Alroy was far from a literary success. Contemporary reviews described it as “a sort of monster, a Hybrid, composed by the union of bad, stale drama, and poor historical romance,” and “a mere emanation of an eccentric fancy rioting in its own licentiousness,” though one reviewer called it “a kind of prose opera . . . full of all sorts of beauties.” The Athaneum, with that English oscillation between antisemitism and philosemitism, lauded “the spirit of Judaism in it—not the fallen and money-changing spirit of these our latter days, but of that martial and devout spirit which kindled in the Hebrew bosoms of old.” Where the novel did find a receptive readership was among German Jews when it was translated into German later in the century and read as a kind of proto-Zionist historical novel.

The most telling contemporary English “review” of Alroy, though, was a satirical piece written by the popular humorist and clergyman Richard Harris Barham.

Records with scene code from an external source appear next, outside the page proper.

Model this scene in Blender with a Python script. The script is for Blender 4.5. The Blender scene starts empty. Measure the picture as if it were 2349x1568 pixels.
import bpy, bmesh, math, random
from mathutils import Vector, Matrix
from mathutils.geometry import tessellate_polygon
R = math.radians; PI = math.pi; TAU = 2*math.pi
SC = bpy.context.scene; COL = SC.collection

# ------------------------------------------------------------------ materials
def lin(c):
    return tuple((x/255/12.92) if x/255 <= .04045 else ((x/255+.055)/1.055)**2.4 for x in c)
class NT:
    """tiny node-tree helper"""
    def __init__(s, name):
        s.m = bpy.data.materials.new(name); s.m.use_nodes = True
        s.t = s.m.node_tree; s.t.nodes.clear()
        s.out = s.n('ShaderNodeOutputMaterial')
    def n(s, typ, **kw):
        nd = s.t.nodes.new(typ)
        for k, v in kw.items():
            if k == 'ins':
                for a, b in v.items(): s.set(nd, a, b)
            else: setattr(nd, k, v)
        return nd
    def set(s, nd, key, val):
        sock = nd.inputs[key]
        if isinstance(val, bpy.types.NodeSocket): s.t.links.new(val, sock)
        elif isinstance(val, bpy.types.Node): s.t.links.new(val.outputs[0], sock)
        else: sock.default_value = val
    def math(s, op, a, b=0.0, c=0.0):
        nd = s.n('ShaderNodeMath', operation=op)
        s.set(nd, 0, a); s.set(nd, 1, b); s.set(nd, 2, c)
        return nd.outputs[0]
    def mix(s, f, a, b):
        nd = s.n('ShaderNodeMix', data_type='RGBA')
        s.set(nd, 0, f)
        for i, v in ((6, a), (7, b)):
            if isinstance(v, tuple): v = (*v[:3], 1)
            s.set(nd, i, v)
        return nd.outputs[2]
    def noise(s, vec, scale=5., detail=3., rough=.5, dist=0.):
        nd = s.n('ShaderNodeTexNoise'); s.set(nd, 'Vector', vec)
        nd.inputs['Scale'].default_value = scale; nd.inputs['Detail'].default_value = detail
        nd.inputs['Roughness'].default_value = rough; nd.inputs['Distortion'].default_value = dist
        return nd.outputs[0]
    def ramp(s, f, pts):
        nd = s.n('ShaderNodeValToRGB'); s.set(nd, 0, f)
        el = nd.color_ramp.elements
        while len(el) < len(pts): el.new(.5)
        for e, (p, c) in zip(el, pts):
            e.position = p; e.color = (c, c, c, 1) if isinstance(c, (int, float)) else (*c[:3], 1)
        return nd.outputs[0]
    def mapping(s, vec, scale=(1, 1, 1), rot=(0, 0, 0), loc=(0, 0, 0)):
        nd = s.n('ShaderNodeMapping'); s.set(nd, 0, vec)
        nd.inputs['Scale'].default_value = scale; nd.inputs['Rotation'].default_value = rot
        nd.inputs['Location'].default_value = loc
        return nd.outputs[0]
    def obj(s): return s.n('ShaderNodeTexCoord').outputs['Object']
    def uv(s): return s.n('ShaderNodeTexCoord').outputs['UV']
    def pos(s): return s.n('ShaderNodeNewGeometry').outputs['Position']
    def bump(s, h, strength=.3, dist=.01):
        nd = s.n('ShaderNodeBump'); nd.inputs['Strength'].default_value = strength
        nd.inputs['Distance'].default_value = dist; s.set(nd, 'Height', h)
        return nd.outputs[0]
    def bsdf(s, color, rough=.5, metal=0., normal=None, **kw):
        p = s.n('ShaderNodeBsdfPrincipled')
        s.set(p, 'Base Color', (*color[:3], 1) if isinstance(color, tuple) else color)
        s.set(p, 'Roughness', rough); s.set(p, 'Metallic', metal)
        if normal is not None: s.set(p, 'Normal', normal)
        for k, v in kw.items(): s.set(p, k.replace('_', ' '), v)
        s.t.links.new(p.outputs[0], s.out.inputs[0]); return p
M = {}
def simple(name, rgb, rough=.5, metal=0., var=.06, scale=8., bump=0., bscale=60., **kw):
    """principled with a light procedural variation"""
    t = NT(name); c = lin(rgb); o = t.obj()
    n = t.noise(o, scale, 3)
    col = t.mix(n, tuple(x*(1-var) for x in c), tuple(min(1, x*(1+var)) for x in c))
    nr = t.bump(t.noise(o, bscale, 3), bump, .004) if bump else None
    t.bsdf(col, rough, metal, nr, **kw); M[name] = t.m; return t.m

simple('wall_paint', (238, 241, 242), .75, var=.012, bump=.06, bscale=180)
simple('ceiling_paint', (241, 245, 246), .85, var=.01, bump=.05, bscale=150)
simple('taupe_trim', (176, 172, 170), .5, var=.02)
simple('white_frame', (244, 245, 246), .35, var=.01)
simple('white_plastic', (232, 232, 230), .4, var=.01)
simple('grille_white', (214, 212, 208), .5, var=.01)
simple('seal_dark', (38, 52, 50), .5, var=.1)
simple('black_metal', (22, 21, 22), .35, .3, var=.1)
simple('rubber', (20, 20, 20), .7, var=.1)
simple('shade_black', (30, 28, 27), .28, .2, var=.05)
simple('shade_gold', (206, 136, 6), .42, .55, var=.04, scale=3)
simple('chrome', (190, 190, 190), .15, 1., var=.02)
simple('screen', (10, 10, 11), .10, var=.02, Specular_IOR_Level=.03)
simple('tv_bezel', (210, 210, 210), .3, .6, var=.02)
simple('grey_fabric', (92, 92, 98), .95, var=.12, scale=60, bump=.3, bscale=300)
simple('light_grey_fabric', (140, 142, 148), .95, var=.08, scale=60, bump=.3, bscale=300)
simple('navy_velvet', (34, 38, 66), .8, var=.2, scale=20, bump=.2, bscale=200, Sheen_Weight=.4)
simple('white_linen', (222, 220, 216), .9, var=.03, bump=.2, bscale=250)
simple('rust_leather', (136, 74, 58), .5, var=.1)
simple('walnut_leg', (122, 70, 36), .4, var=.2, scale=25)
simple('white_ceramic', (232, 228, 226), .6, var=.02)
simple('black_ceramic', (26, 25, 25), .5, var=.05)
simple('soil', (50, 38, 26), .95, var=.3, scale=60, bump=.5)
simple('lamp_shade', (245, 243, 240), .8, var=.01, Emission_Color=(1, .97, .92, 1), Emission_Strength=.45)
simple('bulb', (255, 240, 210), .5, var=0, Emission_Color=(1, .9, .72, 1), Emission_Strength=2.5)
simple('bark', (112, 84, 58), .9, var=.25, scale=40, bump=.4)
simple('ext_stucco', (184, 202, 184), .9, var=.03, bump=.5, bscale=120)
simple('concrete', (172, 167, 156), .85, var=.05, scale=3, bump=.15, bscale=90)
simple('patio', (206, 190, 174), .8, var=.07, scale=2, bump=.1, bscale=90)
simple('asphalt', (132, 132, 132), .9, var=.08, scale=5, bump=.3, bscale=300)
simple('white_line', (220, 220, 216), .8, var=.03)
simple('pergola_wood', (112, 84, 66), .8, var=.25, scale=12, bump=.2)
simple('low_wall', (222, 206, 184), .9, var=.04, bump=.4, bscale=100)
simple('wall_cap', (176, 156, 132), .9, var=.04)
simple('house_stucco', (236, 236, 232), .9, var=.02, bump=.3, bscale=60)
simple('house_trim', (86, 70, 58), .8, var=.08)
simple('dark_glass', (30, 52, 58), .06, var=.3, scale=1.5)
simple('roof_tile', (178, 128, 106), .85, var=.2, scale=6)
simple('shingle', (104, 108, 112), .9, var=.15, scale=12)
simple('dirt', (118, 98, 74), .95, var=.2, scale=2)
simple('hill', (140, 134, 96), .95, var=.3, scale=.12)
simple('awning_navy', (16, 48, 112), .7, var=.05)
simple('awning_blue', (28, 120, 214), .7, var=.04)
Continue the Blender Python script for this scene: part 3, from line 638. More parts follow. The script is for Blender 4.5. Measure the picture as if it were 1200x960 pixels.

Barham’s “The Wondrous Tale of Ikey Solomons” appeared soon after Alroy was published, and maps Disraeli’s plot onto the career of the Anglo-Jewish crook Ikey Solomon, infamous for fencing stolen goods, including, legend has it, the sacristy plate of St. Paul’s Cathedral.
Barham’s squib is quite funny, though it reflects the representation of Jews as petty criminals that, combined with older and darker tropes of Jews as child-snatchers, would take on enduring literary form in Dickens’s Fagin. As the century went on, Jews were also likely to be portrayed as financial parasites and social interlopers, far more frequently than as eastward-gazing messiahs and warrior-kings.
Coming up: H. Rider Haggard, Edith Nesbit, G. K. Chesterton, and Tolkien
A fine new article by Eitan Bar-Yosef, “Israeli Disraeli: Benjamin Disraeli’s Afterlives in Israeli Culture,” notes that Alroy was translated into Hebrew in 1883 in Warsaw and republished multiple times from the 1880s to the 1900s, with new translations published in both Warsaw and Tel Aviv in the 1920s and 1930s. What I suggest might be thought of as the “first Jewish fantasy novel” was very much taken up as part of early Zionist culture in Europe and Palestine.